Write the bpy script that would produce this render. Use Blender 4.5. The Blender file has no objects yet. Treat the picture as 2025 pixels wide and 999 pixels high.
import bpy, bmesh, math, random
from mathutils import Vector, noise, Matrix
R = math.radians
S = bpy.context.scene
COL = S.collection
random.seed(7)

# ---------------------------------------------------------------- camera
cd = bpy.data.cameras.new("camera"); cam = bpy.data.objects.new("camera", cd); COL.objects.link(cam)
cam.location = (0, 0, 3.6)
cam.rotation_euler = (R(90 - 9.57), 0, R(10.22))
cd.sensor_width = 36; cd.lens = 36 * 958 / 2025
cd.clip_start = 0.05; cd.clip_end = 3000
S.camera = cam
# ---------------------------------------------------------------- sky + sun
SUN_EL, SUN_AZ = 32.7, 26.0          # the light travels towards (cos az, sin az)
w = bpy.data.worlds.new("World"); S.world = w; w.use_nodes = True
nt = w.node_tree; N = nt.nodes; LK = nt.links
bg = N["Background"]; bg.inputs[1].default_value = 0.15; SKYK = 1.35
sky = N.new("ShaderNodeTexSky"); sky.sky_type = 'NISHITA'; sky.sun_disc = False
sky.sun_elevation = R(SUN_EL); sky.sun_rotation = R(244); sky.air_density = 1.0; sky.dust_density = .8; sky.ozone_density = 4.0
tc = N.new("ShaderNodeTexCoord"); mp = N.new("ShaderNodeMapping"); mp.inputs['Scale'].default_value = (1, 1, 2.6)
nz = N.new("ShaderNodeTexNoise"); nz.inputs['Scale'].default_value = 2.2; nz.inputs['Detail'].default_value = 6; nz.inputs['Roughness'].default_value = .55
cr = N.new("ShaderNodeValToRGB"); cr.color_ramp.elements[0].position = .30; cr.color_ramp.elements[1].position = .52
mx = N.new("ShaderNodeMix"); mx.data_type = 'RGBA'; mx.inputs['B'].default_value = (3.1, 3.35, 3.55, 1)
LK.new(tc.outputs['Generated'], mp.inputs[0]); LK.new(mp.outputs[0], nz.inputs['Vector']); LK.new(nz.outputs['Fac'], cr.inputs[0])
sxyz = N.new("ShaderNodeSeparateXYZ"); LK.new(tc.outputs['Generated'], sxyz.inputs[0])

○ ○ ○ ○

(PROBLEM DESCRIPTION): Your task is to collect every line above that contains the word "objects".

(RESULT):
Write the bpy script that would produce this render. Use Blender 4.5. The Blender file has no objects yet. Treat the picture as 2025 pixels wide and 999 pixels high.
cd = bpy.data.cameras.new("camera"); cam = bpy.data.objects.new("camera", cd); COL.objects.link(cam)